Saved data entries
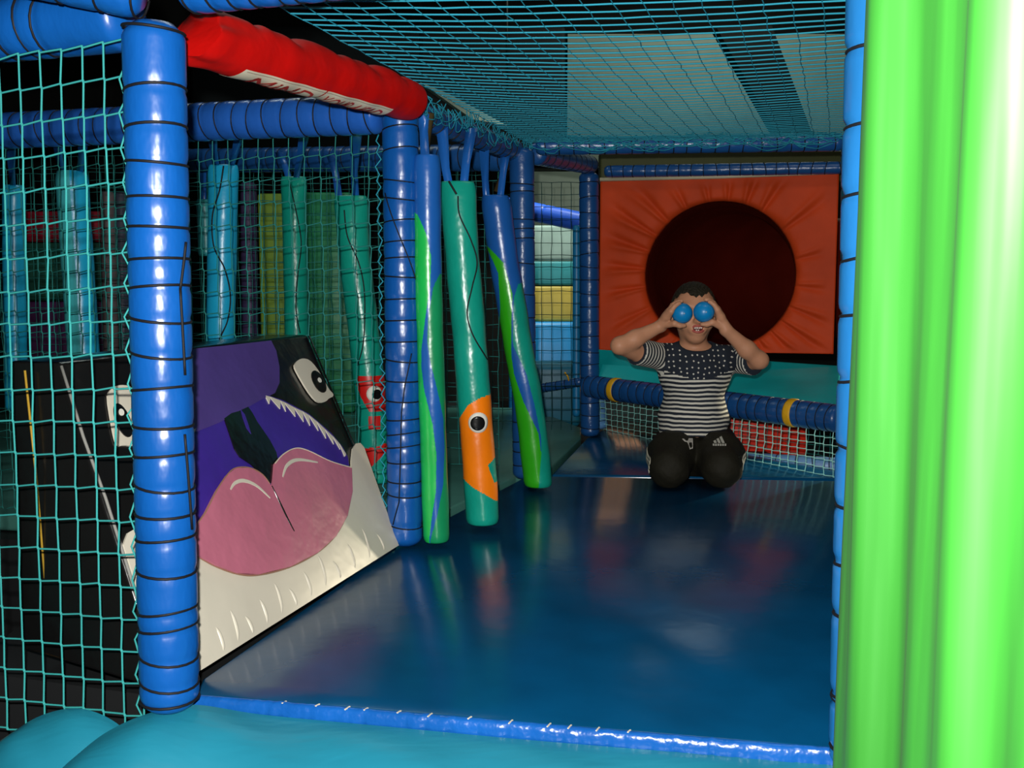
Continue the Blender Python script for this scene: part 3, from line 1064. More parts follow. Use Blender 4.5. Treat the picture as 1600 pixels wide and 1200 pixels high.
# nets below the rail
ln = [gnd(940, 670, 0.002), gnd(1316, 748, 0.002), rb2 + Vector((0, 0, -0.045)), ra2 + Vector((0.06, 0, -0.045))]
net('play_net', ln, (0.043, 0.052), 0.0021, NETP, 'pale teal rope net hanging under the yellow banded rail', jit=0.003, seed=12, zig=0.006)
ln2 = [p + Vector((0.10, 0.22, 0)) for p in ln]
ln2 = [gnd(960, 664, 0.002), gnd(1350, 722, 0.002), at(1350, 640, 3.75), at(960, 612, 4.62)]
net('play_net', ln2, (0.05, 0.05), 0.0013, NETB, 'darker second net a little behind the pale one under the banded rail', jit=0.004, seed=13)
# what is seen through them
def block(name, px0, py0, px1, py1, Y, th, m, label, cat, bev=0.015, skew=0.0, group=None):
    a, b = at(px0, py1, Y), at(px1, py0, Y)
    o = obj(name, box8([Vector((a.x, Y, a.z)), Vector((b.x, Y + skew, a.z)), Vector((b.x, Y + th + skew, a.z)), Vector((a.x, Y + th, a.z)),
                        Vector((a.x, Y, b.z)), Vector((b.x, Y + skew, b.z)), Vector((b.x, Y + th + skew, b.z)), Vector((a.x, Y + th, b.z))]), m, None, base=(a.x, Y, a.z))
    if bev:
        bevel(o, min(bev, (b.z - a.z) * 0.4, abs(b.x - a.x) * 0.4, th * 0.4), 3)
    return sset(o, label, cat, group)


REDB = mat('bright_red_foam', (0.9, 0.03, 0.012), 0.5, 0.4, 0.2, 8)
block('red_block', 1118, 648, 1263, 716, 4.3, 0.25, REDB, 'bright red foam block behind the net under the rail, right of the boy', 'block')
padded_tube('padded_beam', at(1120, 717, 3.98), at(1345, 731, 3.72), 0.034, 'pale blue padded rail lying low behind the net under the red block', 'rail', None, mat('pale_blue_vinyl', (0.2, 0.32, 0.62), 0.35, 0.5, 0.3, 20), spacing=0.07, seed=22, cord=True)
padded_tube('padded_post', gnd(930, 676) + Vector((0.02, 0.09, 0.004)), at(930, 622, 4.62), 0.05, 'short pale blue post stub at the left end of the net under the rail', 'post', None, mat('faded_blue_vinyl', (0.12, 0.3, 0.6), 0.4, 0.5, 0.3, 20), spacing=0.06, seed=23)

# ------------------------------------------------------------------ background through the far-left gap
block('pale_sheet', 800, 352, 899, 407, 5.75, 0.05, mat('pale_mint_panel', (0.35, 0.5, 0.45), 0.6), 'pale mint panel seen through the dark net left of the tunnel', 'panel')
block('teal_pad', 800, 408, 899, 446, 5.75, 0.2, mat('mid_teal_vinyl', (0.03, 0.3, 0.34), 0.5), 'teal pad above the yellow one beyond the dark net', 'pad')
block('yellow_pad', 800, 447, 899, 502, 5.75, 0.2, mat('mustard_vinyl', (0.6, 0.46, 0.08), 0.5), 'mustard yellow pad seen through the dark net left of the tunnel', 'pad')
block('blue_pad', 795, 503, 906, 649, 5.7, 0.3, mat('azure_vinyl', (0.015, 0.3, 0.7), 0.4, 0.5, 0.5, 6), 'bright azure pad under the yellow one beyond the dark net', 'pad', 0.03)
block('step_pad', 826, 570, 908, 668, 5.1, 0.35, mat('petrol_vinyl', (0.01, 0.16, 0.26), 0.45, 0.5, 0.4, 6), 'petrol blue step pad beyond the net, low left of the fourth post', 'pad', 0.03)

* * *

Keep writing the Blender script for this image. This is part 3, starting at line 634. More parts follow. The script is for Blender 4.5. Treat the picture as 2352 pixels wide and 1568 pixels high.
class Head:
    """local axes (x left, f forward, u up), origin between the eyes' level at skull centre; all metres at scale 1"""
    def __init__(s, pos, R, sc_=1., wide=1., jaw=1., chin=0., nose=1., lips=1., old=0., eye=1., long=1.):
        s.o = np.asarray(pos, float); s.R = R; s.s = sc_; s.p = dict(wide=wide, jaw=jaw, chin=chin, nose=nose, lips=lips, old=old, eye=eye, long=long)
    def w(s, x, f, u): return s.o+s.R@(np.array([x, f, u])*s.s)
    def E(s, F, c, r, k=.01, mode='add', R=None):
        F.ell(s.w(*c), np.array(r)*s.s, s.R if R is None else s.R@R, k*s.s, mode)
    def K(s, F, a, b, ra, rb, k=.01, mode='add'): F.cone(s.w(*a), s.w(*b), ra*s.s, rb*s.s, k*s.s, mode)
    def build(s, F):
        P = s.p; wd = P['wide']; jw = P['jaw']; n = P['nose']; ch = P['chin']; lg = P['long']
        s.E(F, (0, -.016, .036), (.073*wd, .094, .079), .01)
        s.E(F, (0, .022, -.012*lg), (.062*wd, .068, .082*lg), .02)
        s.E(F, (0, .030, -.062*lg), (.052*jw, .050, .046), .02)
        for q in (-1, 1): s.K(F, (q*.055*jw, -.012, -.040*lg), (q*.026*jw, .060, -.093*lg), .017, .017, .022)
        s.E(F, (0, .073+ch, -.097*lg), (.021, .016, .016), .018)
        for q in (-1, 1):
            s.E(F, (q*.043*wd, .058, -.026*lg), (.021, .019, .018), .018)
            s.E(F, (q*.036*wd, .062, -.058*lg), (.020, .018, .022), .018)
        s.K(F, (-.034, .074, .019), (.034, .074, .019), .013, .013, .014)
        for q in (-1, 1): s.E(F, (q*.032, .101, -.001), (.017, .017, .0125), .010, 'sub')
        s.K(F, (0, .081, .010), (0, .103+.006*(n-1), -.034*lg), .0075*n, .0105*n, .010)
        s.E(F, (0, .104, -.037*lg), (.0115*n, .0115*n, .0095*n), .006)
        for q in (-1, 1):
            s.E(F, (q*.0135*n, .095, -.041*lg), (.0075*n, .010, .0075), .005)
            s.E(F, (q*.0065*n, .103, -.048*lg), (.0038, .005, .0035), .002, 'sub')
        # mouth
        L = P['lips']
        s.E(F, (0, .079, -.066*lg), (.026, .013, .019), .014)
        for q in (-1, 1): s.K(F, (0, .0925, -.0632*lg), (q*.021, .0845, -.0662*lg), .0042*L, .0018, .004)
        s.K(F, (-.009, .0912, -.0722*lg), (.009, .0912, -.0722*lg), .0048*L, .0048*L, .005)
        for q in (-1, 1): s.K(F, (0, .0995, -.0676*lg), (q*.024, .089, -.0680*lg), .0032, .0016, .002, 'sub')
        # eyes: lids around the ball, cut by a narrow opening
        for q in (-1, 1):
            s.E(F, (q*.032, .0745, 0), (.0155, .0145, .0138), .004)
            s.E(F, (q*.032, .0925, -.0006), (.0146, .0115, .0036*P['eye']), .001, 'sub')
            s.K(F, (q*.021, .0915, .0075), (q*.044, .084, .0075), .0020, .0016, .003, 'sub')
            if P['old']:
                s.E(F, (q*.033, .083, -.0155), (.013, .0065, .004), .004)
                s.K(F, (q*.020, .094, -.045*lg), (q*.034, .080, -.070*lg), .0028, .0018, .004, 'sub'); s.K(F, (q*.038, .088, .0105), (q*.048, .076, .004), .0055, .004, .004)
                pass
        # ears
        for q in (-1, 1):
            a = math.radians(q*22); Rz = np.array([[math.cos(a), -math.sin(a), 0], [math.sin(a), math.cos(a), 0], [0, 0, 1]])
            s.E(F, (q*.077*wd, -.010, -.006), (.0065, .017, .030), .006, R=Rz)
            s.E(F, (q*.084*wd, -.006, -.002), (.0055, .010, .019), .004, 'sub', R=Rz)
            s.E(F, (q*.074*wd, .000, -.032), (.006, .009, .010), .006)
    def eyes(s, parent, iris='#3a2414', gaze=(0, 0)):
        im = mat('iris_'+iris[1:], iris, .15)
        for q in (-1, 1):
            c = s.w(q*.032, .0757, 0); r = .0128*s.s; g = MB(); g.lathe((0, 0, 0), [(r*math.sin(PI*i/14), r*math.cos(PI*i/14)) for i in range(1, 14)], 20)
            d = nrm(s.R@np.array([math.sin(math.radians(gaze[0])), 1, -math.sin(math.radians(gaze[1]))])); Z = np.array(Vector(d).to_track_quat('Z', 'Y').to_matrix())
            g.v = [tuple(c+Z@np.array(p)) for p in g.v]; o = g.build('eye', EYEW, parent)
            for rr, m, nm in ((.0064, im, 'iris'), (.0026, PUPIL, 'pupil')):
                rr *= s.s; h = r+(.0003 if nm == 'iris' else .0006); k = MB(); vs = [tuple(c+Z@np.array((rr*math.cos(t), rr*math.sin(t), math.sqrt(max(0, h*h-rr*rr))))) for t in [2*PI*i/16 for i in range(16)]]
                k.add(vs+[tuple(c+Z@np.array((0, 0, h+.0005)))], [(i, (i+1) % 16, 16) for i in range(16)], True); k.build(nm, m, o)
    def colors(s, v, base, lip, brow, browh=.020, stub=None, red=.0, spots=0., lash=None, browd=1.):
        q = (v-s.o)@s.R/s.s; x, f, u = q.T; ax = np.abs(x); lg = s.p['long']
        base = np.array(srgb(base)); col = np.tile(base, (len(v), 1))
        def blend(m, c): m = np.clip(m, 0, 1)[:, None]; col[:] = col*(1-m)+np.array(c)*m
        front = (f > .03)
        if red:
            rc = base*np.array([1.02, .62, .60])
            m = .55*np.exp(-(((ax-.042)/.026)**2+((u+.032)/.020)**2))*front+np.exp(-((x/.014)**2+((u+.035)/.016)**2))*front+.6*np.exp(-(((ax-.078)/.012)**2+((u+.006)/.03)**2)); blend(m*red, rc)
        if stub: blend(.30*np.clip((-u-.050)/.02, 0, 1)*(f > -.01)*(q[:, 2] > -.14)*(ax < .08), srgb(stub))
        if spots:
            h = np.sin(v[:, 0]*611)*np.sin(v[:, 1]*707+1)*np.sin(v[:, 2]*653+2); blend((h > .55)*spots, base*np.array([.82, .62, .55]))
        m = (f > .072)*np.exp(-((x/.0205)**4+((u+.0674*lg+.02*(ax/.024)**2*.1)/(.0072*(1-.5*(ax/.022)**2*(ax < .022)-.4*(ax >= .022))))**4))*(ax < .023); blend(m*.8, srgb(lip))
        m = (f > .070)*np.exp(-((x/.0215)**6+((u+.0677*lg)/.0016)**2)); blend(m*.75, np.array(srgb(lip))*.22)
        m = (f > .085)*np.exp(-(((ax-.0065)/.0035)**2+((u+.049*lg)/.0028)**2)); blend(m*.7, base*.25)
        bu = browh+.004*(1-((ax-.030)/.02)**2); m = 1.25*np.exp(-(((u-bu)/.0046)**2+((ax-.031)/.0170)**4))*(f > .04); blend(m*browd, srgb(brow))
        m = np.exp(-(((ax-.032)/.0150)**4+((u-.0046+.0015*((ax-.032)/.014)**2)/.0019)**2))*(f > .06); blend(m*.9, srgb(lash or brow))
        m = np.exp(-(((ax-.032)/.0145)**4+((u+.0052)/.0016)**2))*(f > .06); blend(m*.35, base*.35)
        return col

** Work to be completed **
Report how many lines of the records above contain the word "Treat", and give only that number.

** Answer for this exercise **
2